EXERCISE DETAILS
Each line from the start of the records through the line containing "link('side_arm', bm, BRKT, br_)" is to be transcribed exactly, and no other line is to be included.
— begin RECORDS FOR THIS TASK —
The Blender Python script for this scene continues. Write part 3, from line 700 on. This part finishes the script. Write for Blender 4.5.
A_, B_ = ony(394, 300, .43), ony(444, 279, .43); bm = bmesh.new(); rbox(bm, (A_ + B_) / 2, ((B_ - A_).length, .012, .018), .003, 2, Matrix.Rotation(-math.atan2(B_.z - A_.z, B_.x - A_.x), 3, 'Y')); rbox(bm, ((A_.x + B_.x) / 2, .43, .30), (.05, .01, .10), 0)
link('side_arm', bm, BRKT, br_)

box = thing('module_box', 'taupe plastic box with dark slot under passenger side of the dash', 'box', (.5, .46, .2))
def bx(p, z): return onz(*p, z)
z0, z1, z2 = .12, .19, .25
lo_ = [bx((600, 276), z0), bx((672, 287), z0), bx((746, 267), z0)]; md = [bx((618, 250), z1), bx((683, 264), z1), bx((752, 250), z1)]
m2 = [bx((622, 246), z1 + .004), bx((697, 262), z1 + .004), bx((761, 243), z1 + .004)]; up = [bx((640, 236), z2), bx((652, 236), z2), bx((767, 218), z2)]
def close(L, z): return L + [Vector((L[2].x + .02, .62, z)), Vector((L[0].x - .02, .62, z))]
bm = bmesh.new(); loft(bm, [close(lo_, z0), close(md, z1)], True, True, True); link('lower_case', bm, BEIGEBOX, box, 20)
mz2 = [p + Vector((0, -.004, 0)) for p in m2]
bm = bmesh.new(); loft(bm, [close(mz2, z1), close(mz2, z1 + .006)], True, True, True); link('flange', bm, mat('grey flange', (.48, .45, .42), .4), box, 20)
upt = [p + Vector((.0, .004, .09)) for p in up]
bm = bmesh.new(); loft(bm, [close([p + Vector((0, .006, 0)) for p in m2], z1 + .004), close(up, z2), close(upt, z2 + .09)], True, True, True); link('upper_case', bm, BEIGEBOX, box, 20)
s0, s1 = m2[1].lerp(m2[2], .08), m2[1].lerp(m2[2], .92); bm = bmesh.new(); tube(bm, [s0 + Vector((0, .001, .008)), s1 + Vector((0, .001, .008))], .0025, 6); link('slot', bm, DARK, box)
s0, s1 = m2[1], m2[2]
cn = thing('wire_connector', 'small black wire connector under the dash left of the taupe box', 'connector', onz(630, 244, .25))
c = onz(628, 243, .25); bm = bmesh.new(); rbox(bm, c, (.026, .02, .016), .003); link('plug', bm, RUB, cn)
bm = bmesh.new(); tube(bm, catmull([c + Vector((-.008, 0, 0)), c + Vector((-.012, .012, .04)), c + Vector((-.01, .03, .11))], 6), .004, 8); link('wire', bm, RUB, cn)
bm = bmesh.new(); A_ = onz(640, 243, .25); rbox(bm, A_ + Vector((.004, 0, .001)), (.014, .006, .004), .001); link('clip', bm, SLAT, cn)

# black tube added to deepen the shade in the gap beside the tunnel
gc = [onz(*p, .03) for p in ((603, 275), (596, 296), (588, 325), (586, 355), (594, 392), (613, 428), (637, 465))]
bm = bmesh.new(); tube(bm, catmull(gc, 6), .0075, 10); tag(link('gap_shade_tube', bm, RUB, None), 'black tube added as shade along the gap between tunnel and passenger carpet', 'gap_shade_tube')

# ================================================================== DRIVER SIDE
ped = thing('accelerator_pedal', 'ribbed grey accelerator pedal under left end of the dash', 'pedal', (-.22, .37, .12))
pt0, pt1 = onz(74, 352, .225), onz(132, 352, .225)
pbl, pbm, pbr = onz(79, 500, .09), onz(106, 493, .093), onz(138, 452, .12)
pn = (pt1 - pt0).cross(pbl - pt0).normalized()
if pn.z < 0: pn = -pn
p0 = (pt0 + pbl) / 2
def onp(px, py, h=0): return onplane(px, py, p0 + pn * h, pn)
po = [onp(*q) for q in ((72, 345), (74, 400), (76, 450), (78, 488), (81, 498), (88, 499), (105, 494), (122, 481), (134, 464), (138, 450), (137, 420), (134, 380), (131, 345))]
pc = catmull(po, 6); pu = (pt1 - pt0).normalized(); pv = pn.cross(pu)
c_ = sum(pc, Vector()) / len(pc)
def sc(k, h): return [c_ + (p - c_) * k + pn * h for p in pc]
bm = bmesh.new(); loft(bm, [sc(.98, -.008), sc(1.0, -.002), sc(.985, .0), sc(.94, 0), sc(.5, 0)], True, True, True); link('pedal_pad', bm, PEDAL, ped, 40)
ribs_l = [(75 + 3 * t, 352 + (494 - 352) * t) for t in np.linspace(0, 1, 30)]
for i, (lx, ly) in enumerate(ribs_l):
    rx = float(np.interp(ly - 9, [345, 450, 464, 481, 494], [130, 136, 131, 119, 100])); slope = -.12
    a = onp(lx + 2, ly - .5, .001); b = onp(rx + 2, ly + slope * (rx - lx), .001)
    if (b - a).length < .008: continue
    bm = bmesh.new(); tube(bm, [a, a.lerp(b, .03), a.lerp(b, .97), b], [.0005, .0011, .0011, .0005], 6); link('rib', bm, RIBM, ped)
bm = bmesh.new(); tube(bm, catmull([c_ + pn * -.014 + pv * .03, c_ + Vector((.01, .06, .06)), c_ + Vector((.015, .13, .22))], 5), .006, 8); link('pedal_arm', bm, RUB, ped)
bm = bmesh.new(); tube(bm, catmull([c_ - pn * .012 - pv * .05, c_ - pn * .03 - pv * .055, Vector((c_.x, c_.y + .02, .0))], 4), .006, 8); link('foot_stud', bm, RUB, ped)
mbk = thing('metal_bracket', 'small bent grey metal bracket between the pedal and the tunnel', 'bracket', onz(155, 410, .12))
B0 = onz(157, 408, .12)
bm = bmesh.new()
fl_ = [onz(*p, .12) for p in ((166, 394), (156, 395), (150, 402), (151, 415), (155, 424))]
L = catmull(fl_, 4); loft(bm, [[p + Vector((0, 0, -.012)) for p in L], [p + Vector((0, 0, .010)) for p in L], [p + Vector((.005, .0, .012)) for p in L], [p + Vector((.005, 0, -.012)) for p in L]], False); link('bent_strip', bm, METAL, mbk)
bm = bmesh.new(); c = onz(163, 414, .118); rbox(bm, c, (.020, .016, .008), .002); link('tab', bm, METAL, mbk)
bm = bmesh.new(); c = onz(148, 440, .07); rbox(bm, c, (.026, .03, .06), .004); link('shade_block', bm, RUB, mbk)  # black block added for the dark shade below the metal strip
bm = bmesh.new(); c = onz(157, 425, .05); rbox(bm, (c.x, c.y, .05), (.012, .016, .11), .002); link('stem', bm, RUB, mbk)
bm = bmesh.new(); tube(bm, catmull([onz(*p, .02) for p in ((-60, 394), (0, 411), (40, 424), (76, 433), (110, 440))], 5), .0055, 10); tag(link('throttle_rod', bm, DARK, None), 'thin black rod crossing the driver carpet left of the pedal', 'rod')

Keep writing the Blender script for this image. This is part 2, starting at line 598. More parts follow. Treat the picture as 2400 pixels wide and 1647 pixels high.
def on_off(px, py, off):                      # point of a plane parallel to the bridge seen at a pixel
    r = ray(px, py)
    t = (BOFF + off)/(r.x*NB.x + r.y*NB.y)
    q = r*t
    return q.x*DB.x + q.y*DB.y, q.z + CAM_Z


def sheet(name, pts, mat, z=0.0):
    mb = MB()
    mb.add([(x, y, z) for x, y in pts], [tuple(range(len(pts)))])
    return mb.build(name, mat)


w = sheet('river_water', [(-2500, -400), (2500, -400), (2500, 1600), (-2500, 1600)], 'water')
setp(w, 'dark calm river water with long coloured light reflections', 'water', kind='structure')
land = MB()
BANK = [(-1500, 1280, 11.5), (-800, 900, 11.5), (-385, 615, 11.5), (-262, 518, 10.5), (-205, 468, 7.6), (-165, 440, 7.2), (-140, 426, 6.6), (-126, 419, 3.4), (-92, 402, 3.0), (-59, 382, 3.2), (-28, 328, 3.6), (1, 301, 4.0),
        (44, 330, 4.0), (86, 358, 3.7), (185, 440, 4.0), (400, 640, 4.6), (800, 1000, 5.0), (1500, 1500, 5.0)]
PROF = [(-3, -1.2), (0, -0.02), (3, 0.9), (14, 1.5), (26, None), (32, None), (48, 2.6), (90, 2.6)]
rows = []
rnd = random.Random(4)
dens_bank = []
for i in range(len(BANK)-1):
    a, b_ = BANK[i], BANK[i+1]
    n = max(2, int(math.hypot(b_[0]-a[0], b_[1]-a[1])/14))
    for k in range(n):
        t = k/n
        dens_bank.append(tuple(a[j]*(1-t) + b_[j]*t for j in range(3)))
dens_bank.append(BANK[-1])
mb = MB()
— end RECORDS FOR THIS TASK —
THE REPLY
The Blender Python script for this scene continues. Write part 3, from line 700 on. This part finishes the script. Write for Blender 4.5.
A_, B_ = ony(394, 300, .43), ony(444, 279, .43); bm = bmesh.new(); rbox(bm, (A_ + B_) / 2, ((B_ - A_).length, .012, .018), .003, 2, Matrix.Rotation(-math.atan2(B_.z - A_.z, B_.x - A_.x), 3, 'Y')); rbox(bm, ((A_.x + B_.x) / 2, .43, .30), (.05, .01, .10), 0)
link('side_arm', bm, BRKT, br_)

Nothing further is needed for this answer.